::: RECORDED INFORMATION
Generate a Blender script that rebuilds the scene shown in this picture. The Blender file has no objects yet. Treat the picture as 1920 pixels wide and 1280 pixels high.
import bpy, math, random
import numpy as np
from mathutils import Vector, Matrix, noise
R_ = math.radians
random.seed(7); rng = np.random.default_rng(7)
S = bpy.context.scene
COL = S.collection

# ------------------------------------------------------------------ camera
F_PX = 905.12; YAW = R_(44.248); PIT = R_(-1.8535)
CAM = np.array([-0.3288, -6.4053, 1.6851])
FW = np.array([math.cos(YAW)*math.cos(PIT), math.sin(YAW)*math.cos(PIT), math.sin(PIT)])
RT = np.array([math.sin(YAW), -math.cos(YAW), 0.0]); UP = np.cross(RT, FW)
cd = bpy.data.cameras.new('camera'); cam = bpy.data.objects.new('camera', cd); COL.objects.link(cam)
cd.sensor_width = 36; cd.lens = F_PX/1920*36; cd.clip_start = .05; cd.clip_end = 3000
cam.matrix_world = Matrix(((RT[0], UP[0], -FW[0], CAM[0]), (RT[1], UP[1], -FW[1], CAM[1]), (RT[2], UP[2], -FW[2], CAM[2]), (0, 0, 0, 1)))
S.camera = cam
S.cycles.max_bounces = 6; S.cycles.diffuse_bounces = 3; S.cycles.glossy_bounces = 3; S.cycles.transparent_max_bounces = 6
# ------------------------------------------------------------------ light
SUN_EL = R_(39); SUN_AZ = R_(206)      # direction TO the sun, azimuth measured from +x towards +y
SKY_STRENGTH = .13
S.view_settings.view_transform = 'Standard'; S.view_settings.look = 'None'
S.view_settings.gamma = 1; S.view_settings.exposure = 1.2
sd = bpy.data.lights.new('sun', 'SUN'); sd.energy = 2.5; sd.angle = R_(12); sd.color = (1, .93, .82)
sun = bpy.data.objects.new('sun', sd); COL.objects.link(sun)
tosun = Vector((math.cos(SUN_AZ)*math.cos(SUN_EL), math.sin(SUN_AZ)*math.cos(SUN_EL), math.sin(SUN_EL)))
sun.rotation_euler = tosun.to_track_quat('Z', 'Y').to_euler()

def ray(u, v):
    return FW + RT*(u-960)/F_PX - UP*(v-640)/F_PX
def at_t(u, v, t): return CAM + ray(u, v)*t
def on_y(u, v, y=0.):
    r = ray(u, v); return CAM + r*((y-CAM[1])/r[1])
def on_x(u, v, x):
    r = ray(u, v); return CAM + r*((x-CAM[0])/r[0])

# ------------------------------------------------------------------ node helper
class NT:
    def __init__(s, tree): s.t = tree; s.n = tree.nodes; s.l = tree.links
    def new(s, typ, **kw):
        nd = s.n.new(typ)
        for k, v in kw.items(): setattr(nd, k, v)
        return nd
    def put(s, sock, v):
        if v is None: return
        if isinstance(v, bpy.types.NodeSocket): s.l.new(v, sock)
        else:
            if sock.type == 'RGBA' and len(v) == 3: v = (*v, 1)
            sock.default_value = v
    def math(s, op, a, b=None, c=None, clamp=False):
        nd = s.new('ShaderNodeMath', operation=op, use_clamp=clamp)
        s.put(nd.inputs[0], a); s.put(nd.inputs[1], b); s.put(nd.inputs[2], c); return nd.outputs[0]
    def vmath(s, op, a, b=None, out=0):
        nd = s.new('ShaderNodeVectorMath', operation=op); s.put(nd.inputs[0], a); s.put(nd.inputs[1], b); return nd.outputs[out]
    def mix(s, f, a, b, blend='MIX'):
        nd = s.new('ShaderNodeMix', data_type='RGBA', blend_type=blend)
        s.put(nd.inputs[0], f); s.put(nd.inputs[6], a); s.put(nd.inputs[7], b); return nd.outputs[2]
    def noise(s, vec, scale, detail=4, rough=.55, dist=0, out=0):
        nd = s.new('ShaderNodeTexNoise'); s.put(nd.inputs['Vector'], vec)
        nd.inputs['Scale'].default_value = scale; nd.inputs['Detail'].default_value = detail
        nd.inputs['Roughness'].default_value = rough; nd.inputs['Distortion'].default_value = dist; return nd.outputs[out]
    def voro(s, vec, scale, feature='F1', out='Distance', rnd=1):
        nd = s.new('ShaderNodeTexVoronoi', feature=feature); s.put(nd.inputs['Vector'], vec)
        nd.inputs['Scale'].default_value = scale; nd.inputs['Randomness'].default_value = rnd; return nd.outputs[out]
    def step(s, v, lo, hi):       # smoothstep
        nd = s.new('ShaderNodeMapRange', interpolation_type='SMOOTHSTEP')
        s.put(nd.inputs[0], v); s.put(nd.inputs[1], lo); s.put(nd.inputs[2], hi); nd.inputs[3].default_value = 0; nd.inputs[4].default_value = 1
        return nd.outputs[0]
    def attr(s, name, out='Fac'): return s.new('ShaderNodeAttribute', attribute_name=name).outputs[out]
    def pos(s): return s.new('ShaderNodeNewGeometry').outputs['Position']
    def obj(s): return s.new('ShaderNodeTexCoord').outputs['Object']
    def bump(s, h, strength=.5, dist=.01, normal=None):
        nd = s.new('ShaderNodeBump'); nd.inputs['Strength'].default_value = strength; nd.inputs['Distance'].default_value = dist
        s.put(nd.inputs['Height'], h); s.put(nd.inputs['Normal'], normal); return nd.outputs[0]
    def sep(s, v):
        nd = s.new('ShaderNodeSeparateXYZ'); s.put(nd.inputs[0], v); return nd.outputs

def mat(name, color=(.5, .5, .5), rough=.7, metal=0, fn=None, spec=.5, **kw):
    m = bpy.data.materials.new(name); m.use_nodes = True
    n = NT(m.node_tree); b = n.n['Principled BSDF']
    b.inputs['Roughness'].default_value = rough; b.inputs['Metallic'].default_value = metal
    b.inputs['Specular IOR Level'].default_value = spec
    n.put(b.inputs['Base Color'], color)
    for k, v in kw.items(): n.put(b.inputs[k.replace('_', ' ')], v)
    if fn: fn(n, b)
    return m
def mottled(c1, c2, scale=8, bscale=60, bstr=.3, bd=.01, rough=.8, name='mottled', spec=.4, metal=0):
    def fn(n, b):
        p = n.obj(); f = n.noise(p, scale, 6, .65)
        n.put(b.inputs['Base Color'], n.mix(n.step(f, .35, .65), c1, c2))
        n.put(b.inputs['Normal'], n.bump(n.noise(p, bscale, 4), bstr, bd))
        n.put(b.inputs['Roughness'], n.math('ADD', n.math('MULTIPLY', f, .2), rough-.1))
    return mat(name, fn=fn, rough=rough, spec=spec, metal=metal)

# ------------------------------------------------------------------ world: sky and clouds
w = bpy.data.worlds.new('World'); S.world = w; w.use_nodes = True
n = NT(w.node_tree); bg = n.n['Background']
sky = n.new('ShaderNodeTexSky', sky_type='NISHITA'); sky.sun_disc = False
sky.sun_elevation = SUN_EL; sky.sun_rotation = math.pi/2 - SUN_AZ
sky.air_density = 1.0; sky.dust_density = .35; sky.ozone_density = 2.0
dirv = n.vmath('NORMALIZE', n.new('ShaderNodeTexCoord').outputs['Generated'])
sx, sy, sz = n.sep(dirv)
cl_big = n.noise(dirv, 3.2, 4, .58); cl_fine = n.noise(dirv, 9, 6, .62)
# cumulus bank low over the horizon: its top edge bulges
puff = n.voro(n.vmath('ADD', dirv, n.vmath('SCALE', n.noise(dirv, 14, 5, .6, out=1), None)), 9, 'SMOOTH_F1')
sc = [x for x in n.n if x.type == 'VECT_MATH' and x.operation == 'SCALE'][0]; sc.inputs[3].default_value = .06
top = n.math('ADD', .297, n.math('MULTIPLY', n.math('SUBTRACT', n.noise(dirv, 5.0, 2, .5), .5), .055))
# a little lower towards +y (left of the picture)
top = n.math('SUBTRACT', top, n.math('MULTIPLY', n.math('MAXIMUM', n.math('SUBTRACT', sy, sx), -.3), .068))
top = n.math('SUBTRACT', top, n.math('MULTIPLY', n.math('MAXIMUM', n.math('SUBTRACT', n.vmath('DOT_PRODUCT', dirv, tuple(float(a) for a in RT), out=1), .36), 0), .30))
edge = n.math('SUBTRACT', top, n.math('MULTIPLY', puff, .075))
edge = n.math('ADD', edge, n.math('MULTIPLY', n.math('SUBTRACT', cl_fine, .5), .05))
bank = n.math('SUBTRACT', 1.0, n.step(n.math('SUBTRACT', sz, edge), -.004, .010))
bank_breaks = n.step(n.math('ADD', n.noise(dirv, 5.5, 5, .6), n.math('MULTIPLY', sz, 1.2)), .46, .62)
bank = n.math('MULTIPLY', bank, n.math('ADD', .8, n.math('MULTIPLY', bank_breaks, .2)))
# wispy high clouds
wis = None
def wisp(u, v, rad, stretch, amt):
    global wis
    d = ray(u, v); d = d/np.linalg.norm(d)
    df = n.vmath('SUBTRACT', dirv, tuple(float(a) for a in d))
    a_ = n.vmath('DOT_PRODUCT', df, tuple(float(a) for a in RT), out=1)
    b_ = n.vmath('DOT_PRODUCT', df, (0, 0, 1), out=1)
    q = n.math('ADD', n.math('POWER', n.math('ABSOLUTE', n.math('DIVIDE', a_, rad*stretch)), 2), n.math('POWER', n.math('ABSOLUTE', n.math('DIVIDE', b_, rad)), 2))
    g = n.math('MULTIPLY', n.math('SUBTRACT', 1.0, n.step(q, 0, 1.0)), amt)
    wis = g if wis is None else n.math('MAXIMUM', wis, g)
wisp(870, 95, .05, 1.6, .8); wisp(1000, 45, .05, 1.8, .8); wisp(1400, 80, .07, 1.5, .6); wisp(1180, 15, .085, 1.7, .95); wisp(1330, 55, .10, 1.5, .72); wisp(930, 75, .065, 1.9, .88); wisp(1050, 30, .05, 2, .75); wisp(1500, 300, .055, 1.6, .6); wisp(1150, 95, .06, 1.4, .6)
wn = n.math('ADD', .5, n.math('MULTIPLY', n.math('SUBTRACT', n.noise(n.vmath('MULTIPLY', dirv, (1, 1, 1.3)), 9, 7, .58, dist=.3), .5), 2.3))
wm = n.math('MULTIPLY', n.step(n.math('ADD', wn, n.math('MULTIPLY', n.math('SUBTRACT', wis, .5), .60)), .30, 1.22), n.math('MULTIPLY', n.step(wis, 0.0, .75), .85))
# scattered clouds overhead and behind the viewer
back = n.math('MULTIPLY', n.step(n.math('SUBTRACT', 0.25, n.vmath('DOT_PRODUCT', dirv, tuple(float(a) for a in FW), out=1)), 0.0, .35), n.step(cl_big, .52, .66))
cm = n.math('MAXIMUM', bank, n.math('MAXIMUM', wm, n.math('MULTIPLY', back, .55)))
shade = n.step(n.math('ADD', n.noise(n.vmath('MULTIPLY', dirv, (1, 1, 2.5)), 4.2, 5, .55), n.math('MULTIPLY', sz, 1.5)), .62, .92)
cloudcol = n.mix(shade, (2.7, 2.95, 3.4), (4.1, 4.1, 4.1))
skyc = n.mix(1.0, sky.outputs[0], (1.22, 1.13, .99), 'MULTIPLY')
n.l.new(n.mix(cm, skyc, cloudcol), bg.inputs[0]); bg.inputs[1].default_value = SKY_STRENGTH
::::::
GIVEN TASK
Print from the first line through the line that contains "COL = S.collection", please, including both, and leave out every line outside that stretch.

SOLUTION
Generate a Blender script that rebuilds the scene shown in this picture. The Blender file has no objects yet. Treat the picture as 1920 pixels wide and 1280 pixels high.
import bpy, math, random
import numpy as np
from mathutils import Vector, Matrix, noise
R_ = math.radians
random.seed(7); rng = np.random.default_rng(7)
S = bpy.context.scene
COL = S.collection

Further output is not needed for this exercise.